_Set exercise_.
The lines to be extracted run from the start of the listing through the line containing "col = scene.collection"; copy them exactly and nothing else.

_Provided material_.
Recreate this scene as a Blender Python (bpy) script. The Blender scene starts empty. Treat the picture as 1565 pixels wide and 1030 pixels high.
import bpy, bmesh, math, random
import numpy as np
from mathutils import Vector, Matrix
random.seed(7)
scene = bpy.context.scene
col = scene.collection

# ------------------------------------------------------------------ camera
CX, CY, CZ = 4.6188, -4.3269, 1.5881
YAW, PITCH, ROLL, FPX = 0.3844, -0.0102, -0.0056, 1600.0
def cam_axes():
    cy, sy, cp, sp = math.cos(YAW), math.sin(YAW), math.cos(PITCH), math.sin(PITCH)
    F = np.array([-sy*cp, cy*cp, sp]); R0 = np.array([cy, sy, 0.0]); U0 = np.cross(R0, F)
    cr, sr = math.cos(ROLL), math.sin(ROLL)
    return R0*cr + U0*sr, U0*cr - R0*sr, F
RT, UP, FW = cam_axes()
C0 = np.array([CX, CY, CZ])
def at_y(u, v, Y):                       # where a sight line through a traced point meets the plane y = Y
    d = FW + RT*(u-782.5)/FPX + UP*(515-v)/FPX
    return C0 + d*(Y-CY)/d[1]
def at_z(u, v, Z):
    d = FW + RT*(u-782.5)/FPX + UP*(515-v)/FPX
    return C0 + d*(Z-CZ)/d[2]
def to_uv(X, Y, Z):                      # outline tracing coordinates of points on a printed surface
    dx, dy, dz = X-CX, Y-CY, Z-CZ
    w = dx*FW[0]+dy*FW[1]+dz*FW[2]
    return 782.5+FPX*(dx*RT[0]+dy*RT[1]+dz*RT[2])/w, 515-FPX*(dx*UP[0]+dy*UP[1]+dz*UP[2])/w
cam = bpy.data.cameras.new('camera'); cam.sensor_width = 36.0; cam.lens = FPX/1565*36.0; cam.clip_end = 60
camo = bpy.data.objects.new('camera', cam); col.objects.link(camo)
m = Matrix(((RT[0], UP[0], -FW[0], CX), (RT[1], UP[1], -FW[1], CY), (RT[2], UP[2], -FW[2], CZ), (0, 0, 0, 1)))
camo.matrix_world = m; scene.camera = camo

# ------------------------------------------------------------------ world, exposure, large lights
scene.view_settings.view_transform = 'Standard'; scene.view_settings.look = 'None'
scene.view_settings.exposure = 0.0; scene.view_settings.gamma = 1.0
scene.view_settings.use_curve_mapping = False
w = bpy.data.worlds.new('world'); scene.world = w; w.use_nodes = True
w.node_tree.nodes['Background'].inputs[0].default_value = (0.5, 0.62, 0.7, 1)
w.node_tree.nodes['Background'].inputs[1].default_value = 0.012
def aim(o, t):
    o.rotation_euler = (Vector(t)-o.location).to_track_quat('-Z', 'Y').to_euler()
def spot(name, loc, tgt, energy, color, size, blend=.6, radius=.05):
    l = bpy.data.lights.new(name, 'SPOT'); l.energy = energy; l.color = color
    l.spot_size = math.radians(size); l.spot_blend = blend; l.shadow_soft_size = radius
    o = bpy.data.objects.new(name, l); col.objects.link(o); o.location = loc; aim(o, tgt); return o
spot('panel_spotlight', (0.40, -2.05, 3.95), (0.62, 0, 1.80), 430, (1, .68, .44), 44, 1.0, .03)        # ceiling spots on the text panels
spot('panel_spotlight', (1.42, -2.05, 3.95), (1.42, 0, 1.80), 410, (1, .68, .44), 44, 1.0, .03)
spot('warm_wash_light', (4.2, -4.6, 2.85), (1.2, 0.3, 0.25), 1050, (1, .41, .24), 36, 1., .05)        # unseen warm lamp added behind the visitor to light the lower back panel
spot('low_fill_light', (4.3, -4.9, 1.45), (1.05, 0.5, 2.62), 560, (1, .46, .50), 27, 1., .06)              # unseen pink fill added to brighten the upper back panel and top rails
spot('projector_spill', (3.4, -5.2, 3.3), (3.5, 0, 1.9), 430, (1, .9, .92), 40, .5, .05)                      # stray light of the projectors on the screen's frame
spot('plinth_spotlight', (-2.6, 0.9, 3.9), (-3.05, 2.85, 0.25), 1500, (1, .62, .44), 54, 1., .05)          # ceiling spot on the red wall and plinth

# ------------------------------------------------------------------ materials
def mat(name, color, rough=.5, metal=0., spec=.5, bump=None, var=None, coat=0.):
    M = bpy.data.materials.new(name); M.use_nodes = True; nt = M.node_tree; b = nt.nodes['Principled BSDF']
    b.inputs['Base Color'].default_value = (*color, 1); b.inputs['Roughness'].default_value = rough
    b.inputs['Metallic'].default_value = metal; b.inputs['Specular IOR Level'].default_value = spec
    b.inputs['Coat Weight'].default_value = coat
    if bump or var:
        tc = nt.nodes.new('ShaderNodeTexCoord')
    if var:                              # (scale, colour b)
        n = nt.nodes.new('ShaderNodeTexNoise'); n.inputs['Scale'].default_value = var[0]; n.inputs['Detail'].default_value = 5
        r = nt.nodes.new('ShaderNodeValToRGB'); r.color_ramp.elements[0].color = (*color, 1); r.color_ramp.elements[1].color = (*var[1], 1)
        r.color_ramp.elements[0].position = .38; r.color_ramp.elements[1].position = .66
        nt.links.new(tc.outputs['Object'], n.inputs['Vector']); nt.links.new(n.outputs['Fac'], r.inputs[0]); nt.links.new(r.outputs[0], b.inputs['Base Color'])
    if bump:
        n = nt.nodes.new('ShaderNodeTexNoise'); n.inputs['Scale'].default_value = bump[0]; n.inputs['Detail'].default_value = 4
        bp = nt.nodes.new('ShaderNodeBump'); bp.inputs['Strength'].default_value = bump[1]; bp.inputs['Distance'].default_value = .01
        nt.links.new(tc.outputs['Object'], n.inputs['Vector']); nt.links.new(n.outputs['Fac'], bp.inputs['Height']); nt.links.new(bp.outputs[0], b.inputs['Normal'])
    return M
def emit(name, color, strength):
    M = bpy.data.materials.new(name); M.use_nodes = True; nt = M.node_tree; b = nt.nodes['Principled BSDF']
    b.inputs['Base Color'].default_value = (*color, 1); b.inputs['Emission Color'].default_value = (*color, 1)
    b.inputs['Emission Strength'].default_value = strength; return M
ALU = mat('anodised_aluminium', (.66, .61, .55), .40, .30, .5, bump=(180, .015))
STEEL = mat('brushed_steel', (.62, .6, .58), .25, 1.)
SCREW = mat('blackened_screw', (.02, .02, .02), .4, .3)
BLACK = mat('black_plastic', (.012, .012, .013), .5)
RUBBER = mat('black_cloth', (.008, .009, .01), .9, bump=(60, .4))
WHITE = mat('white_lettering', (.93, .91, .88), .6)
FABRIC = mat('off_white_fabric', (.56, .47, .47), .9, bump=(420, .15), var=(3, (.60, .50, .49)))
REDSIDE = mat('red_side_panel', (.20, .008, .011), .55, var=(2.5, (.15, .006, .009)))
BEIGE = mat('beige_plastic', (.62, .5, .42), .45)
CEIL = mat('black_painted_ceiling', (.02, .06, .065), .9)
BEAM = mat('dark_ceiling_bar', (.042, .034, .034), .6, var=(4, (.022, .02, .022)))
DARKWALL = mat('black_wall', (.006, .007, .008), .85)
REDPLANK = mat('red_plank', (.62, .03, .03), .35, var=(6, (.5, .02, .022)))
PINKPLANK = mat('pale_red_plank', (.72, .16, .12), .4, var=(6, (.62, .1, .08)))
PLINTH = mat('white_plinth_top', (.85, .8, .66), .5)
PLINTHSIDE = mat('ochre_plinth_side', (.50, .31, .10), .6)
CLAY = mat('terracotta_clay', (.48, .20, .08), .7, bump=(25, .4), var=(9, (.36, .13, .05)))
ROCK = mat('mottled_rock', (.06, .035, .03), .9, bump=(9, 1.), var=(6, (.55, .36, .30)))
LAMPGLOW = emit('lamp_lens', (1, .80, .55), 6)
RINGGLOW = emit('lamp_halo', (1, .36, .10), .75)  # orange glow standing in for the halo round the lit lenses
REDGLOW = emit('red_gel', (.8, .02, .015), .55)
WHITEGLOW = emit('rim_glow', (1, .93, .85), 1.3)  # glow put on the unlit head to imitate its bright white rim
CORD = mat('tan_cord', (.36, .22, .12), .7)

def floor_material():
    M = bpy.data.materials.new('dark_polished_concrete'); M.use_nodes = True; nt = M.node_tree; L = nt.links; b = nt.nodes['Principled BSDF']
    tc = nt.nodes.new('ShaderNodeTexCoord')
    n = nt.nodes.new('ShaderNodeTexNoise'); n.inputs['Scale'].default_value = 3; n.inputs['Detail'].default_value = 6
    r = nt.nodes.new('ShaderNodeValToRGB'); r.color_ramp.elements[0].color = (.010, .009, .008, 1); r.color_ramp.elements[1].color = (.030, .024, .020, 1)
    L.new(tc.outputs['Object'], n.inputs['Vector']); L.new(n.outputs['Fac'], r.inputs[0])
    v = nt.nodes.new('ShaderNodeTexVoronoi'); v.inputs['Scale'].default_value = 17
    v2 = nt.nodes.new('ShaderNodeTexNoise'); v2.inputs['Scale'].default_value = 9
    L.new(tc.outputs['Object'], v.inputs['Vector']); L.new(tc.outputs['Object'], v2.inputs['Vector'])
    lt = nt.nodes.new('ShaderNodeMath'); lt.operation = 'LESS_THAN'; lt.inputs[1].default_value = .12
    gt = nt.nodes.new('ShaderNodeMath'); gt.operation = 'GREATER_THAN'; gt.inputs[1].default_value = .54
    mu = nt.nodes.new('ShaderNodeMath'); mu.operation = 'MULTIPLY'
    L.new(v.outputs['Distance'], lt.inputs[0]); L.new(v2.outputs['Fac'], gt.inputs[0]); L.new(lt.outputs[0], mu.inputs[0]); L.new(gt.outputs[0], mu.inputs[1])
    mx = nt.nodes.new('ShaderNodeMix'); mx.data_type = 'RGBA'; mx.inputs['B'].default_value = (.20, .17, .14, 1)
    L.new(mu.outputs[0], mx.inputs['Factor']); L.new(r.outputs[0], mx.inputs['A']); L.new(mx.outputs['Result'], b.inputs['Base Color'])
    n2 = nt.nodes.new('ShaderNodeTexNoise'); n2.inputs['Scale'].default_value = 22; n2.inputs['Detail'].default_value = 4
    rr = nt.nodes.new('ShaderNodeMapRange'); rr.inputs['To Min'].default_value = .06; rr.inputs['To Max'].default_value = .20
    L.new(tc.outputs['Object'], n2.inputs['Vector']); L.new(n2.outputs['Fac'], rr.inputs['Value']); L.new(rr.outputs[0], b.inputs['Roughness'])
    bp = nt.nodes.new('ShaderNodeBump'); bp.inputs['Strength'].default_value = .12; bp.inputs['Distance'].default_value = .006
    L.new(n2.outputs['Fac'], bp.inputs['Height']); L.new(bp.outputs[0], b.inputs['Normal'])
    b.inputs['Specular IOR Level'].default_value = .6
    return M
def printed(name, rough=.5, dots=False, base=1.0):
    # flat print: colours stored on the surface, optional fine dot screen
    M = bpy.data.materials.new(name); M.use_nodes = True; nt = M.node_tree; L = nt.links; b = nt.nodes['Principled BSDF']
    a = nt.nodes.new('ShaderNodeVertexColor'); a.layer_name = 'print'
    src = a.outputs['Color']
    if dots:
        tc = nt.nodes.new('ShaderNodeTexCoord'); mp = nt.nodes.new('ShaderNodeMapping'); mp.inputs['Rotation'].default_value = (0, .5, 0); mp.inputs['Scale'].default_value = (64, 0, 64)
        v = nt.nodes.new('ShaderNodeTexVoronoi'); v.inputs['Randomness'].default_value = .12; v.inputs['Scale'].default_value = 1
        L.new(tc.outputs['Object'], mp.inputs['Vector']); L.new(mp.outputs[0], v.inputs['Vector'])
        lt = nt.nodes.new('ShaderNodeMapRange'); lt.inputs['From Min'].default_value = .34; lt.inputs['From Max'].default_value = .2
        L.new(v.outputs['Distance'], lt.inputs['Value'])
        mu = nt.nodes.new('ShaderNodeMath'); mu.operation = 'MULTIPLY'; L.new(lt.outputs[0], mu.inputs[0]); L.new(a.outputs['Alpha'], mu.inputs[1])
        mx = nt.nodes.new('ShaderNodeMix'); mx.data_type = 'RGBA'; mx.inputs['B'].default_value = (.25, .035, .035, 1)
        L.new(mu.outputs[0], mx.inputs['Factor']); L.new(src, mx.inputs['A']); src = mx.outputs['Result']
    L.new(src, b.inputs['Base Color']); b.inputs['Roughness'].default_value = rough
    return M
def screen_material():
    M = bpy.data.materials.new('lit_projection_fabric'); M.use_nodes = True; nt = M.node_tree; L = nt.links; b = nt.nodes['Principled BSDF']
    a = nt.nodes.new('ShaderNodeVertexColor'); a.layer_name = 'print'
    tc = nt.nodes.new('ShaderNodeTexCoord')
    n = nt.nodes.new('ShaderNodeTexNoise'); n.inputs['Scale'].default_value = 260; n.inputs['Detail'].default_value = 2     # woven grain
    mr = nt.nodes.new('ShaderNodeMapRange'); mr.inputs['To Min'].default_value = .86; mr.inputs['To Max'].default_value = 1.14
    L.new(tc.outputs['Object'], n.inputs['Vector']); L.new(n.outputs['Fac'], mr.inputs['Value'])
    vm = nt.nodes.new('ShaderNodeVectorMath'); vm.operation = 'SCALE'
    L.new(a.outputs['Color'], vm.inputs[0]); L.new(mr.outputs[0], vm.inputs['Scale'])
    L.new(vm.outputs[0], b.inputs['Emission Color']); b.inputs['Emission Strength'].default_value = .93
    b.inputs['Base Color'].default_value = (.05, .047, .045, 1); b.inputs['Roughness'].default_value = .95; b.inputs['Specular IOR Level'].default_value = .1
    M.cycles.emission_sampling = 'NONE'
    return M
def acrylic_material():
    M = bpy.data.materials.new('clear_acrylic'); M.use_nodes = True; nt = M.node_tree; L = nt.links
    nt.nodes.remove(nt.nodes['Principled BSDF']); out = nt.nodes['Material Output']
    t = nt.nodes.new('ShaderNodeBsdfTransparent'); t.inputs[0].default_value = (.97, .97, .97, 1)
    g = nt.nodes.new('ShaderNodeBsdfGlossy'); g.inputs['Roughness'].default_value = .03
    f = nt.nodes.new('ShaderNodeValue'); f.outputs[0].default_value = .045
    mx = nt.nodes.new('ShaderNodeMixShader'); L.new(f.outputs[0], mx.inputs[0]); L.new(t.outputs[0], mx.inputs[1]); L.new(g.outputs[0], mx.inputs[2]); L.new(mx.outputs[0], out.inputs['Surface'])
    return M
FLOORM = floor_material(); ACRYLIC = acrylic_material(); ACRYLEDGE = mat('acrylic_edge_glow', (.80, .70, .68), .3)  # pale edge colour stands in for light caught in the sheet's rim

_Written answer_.
Recreate this scene as a Blender Python (bpy) script. The Blender scene starts empty. Treat the picture as 1565 pixels wide and 1030 pixels high.
import bpy, bmesh, math, random
import numpy as np
from mathutils import Vector, Matrix
random.seed(7)
scene = bpy.context.scene
col = scene.collection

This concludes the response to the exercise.